Ann Arbor already has some educational ties with Hikone. Two local teachers, Shirley (Rusty) Schumacher and Jo Pattinson, visited Hikone for six weeks last fall. Ms. Fukuda is working closely with them in developing the program, which is already operating in 143 schools nationwide.
She said the aim of sister city schools is to "bring the cultures of other countries into the classroom, so things like Iran will be better understood or avoided in the future."
That culture could take the form of photographs, pen-pal type letters, tape recordings and curriculum exchanges, the Los Angeles based Ms. Fukuda said.
The program works best in elementary schools, where "at that age kids are more willing to get involved in something new," she added.
Studies show that when programs, like sister schools, are introduced into a system, kids are more eager to learn, and express greater interest in news programs, the languages of other countries and the world around them, she says.
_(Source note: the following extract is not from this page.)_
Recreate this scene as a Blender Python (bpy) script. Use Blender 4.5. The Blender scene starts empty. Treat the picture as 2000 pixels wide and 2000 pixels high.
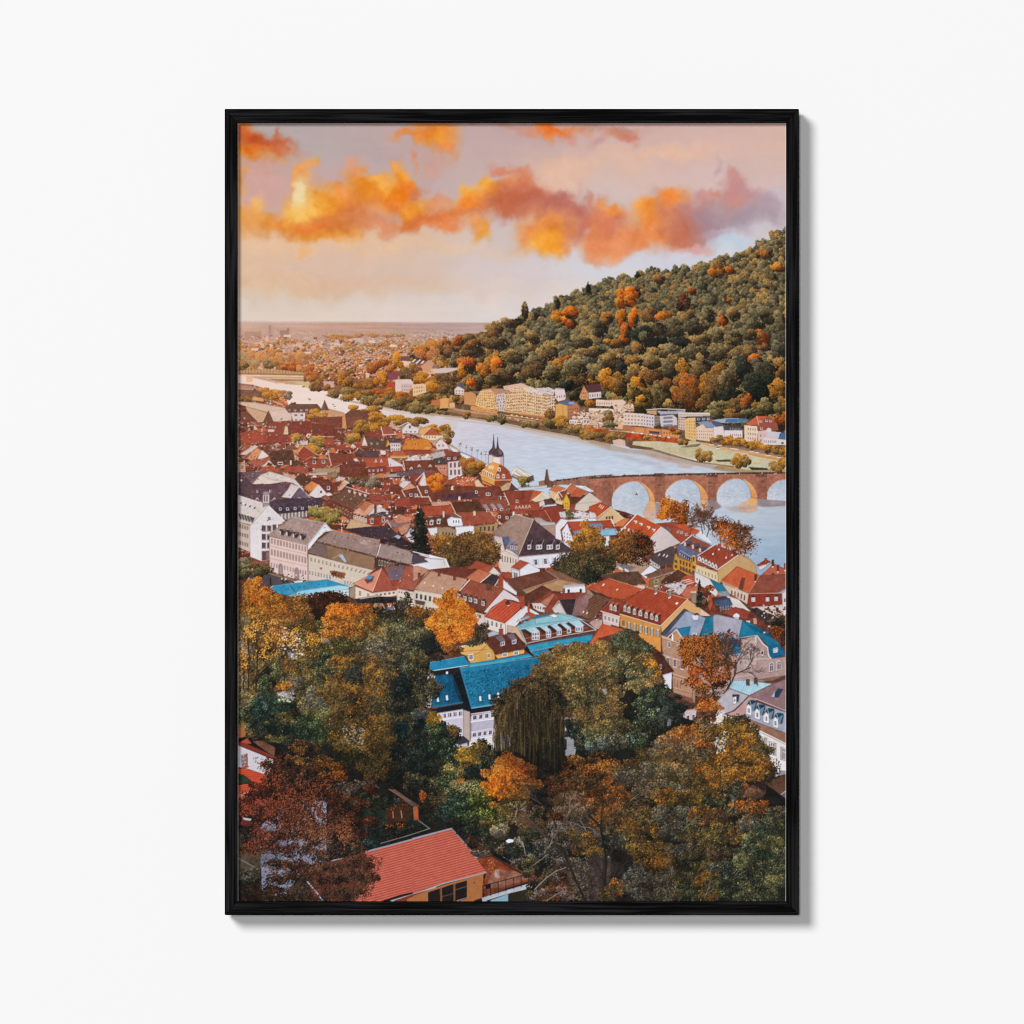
import bpy, bmesh, math
import numpy as np
from mathutils import Vector
C = bpy.context.scene
COL = C.collection
# ---------------------------------------------------------------- camera, light, exposure
K = 0.52 / 1121.5                      # metres per unit of the 2000 x 2000 photograph
FRONT = -0.0255                        # front face of the frame; the wall is the plane y = 0
DIST = 7.0
cam = bpy.data.cameras.new('camera'); co = bpy.data.objects.new('camera', cam); COL.objects.link(co)
co.location = (0, FRONT - DIST, 0); co.rotation_euler = (math.radians(90), 0, 0)
cam.sensor_width = 36; cam.lens = 36 * DIST / (2000 * K); cam.clip_start = .1; cam.clip_end = 200
C.camera = co
C.render.engine = 'CYCLES'
C.cycles.pixel_filter_type = 'BLACKMAN_HARRIS'; C.cycles.filter_width = 1.0
C.view_settings.view_transform = 'Standard'; C.view_settings.look = 'None'; C.view_settings.exposure = 0; C.view_settings.gamma = 1
C.view_settings.use_curve_mapping = False
w = bpy.data.worlds.new('World'); C.world = w; w.use_nodes = True
w.node_tree.nodes['Background'].inputs[0].default_value = (1, 1, 1, 1); w.node_tree.nodes['Background'].inputs[1].default_value = 0.045

def softbox(name, dx, dz, size, share, d=80.):
    """studio lamp far up and to the left; share = its part of the light on the wall"""
    l = bpy.data.lights.new(name, 'AREA'); l.shape = 'DISK'; l.size = size * d
    v = Vector((-dx, -1, dz)).normalized()
    l.energy = share * 1.155 * math.pi ** 2 * d * d / -v.y
    o = bpy.data.objects.new(name, l); COL.objects.link(o); o.location = v * d; o.rotation_euler = (-v).to_track_quat('-Z', 'Y').to_euler()
softbox('key_lamp', .58, .52, .32, .64)
softbox('fill_lamp', .07, .06, .12, .325)

# ---------------------------------------------------------------- helpers
def tag(o, label=None, cat=None, kind=None):
    if label: o['label'] = label
    if cat: o['category'] = cat
    if kind: o['kind'] = kind
    return o
def link(name, me, mat, parent=None):
    o = bpy.data.objects.new(name, me); COL.objects.link(o); me.materials.append(mat)
    if parent: o.parent = parent
    return o
def newmat(name):
    m = bpy.data.materials.new(name); m.use_nodes = True
    return m, m.node_tree.nodes, m.node_tree.links, m.node_tree.nodes['Principled BSDF']
def px(x, y): return ((x - 1000) * K, (1000 - y) * K)

# ---------------------------------------------------------------- wall
m, N, LK, B = newmat('white_wall_paint')
n = N.new('ShaderNodeTexNoise'); n.inputs['Scale'].default_value = 260; n.inputs['Detail'].default_value = 3
bp = N.new('ShaderNodeBump'); bp.inputs['Strength'].default_value = .02; bp.inputs['Distance'].default_value = .0004
tc = N.new('ShaderNodeTexCoord'); LK.new(tc.outputs['Object'], n.inputs['Vector']); LK.new(n.outputs['Fac'], bp.inputs['Height']); LK.new(bp.outputs['Normal'], B.inputs['Normal'])
B.inputs['Base Color'].default_value = (.82, .82, .82, 1); B.inputs['Roughness'].default_value = .9; B.inputs['Specular IOR Level'].default_value = .05
bm = bmesh.new(); bmesh.ops.create_cube(bm, size=1)
for v in bm.verts: v.co = Vector((v.co.x * 8, v.co.y * .2 + .1, v.co.z * 8))
me = bpy.data.meshes.new('wall'); bm.to_mesh(me); bm.free()
tag(link('wall', me, m), kind='structure')

# ---------------------------------------------------------------- frame
root = bpy.data.objects.new('framed_poster', None); COL.objects.link(root); root.location = (0, 0, px(0, 1787.3)[1])
tag(root, 'tall black wood frame holding a sunset city and river poster on the white wall', 'framed poster')
def wood(name, vert, seed):
    m, N, LK, B = newmat(name)
    tc = N.new('ShaderNodeTexCoord'); mp = N.new('ShaderNodeMapping'); mp.inputs['Scale'].default_value = (420, 420, 14) if vert else (14, 420, 420); mp.inputs['Location'].default_value = (seed, seed * 2, seed * 3)
    n1 = N.new('ShaderNodeTexNoise'); n1.inputs['Scale'].default_value = 1; n1.inputs['Detail'].default_value = 4; n1.inputs['Distortion'].default_value = .6
    mp2 = N.new('ShaderNodeMapping'); mp2.inputs['Scale'].default_value = (170, 170, 3.2) if vert else (3.2, 170, 170); n2 = N.new('ShaderNodeTexNoise'); n2.inputs['Scale'].default_value = 1; n2.inputs['Detail'].default_value = 3; n2.inputs['Distortion'].default_value = 1.2
    LK.new(tc.outputs['Object'], mp.inputs['Vector']); LK.new(mp.outputs['Vector'], n1.inputs['Vector']); LK.new(tc.outputs['Object'], mp2.inputs['Vector']); LK.new(mp2.outputs['Vector'], n2.inputs['Vector'])
    mx = N.new('ShaderNodeMath'); mx.operation = 'MULTIPLY'; LK.new(n1.outputs['Fac'], mx.inputs[0]); LK.new(n2.outputs['Fac'], mx.inputs[1])
    r = N.new('ShaderNodeValToRGB'); r.color_ramp.elements[0].position = .19; r.color_ramp.elements[0].color = (.0005, .0005, .0006, 1); r.color_ramp.elements[1].position = .34; r.color_ramp.elements[1].color = (.0125, .0118, .0132, 1)
    LK.new(mx.outputs[0], r.inputs['Fac']); LK.new(r.outputs['Color'], B.inputs['Base Color'])
    bp = N.new('ShaderNodeBump'); bp.inputs['Strength'].default_value = .5; bp.inputs['Distance'].default_value = .0004; LK.new(n1.outputs['Fac'], bp.inputs['Height']); LK.new(bp.outputs['Normal'], B.inputs['Normal'])
    B.inputs['Roughness'].default_value = .62; B.inputs['Specular IOR Level'].default_value = .03
    return m
OX0, OX1, OY0, OY1 = 438.8, 1560.4, 212.7, 1787.3
IX0, IX1, IY0, IY1 = 463.2, 1535.8, 239.2, 1761.0
BACK = -0.0075; PRINT = FRONT + .0062; REC = .0018
def rail(o0, o1, i1, i0, mat, inward):
    """mitred rail: outer corners o0 o1, inner corners i1 i0, with a stepped lip that holds the print"""
    bm = bmesh.new(); S = root.location
    prof = []   # across the rail: 0 outer .. 1 inner
    e = .0007 / (24.5 * K)
    P_ = [(0, BACK), (0, FRONT + .0008), (e, FRONT), (1 - e * .8, FRONT), (1, FRONT + .0006), (1, PRINT + .0005), (.75, PRINT + .0005), (.75, BACK)]
    rings = []; horiz = abs(o0[1] - o1[1]) < 2; b_mid = ((o0[0] + o1[0]) / 2, (o0[1] + o1[1]) / 2)
    for a, b in ((o0, i0), (o1, i1)):
        A, Bq = Vector(px(*a)), Vector(px(*b)); ring = []
        for u, y in P_:
            q = A + (Bq - A) * u; 
            T_ = (Vector(px(*b_mid)) - q).normalized() * (.45 * K if y < PRINT else 0); ring.append(bm.verts.new(Vector((q.x + (T_.x if horiz else 0), y, q.y + (0 if horiz else T_.y))) - S))
        rings.append(ring)
    k = len(P_)
    for i in range(k): bm.faces.new((rings[0][i], rings[0][(i + 1) % k], rings[1][(i + 1) % k], rings[1][i]))
    bm.faces.new(rings[0]); bm.faces.new(rings[1][::-1])
    bmesh.ops.recalc_face_normals(bm, faces=bm.faces)
    me = bpy.data.meshes.new('frame_rail'); bm.to_mesh(me); bm.free()
    return link('frame_rail', me, mat, root)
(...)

Harry Howard, superintendent of the Ann Arbor school system, agrees.
Howard said he would like to promote any relations with Ann Arbor's sister city, including the sister schools program.
"It's part of the whole movement to recognize one world. We have to understand one another and promulgate that feeling among students,” said Howard.
“THIS IS A PRIMARY step in that direction,” he added.
Sister Cities International has been in operation for about 25 years. Besides cultural transfers, Sister Cities also facilitates student exchanges. In 1979, there were 683 U.S. cities affiliated with 917 sister cities in 77 other countries.